By Sumanta Ray Chaudhuri
Kolkata, June 24 (IANS) Nowhere else in India is the anti-BJP opposition coalition as tangled with so many hitches and complications as it is in West Bengal.
On the one hand West Bengal chief minister Mamata Banerjee, who is also the supremo of the state’s biggest political force Trinamool Congress has made it clear that there is no question of her party backing the Congress in West Bengal because of the latter’s understanding with the CPI(M).
On the other hand, state Congress president Adhir Ranjan Chowdhury has made it clear that in West Bengal both the Trinamool Congress and the BJP are their equal opponents and hence it will go forward in strengthening it ties with the CPI(M)-led Left Front.
Chowdhury’s call has been reciprocated with equal enthusiasm by Left Front leaders like CPI(M)’s state secretary Md Salim and Left Front chairman Biman Bose. Both of them feel that the Left Front and the Congress are political opponents in the southern state of Kerala also.
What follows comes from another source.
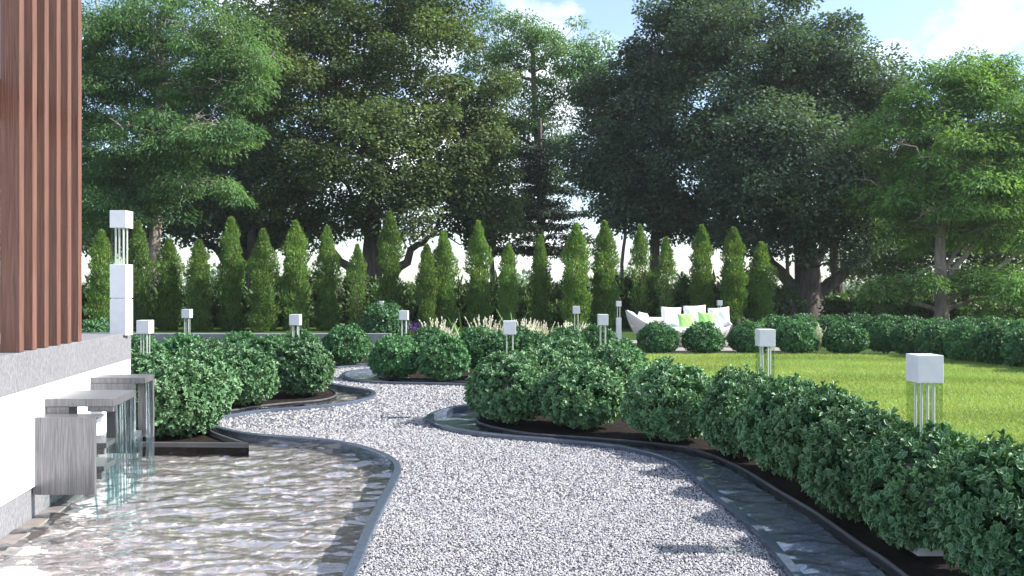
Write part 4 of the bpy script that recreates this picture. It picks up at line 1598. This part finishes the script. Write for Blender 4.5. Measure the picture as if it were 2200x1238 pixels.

In the present situation, according to political observers, a pre-poll alliance between the Congress and the Trinamool Congress can be ruled out for the big battle for 2024. At the most, feel observers, there can be a post-poll understanding which again will depend on the performance of the Congress and other regional parties in 2024.
“The chief minister is saying that there is no question of backing Congress in Bengal. Therein lies the question that barring West Bengal, is there any other state where the Trinamool Congress is in a position to bargain. Again West Bengal being the strongest fort of the Trinamool Congress as the ruling party, it is natural that the chief minister would not agree to spare the bare minimum for the Congress as part of a seat-sharing agreement. Going by that logic, it is quite natural for the Trinamool Congress not to have any pre-poll seat sharing arrangement with the Congress in West Bengal,” said political commentator Nirmalya Banerjee.
Similarly, from the Congress’s point of view, he said that having a seat sharing agreement with the Left Front is more logical than having the same with the Trinamool Congress. “In a bargain with the Trinamool Congress, the leadership of the country’s oldest national party can at the most get the two seats with existing Congress MPs. But in case of an arrangement with the Left Front, the Congress bargaining power will be much more,” Banerjee added.
Political commentator Sabyasachi Bandopadhay feels that the alliance equations for UPA-I in 2004, UPA-II in 2009 and the proposed UPA-III for 2024 are totally different in the West Bengal perspective.
According to him, in 2004 West Bengal witnessed a three-cornered battle between the BJP-Trinamool Congress alliance, the Left Front and the Congress. “However, despite contesting separately both the Congress and Left Front leadership had a clandestine understanding. CPI(M) leaders like the current party general secretary Sitaram Yechury had been appealing to the people to vote for the Congress where the CPI(M) was not in a position to combat the BJP, similar reciprocity was shown by top Congress leaders like the late Pranab Mukherjee,” Bandopadhyay pointed out.
The alliance equation was again different as per the West Bengal perspective in 2009. “That year there was again a four- cornered electoral battle in the state between the Congress-Trinamool Congress alliance, Left Front and BJP. That election marked the end of red supremacy in West Bengal which finally ended with the collapse of the 34-year Left Front rule in the state in the 2011 assembly polls,” Bandopadhyay stated.
Now in 2024, Bandopadhay said, as per indications there will be a three-cornered battle between the Trinamool Congress, BJP and the Congress-Left Front alliance. “Now it is to be seen whether the BJP or the alliance emerges as the game-changer in the state,” he added.
Political analyst Amal Sarkar feels that in case of a Congress- Left Front alliance the possibilities of gaining are more for the Congress rather than the Left Front. “The CPI(M) or Left Front is an extremely regimented force. So is its continuing dedicated vote bank, who has been voting for the red force even in its worst times. So it will be easier for the Left Front to mobilize their traditional voters behind a Congress candidate as part of an alliance formula. But I do not think that the Congress can achieve the same mobilization of their traditional voters behind the Left Front. The Sagardighi bypoll result was in a way a clear signal to the Trinamool Congress that if the dedicated minority vote bank can help it to tide over the massive BJP wave in 2021, the same voters can show the state’s ruling party the exit door,” Sarkar added.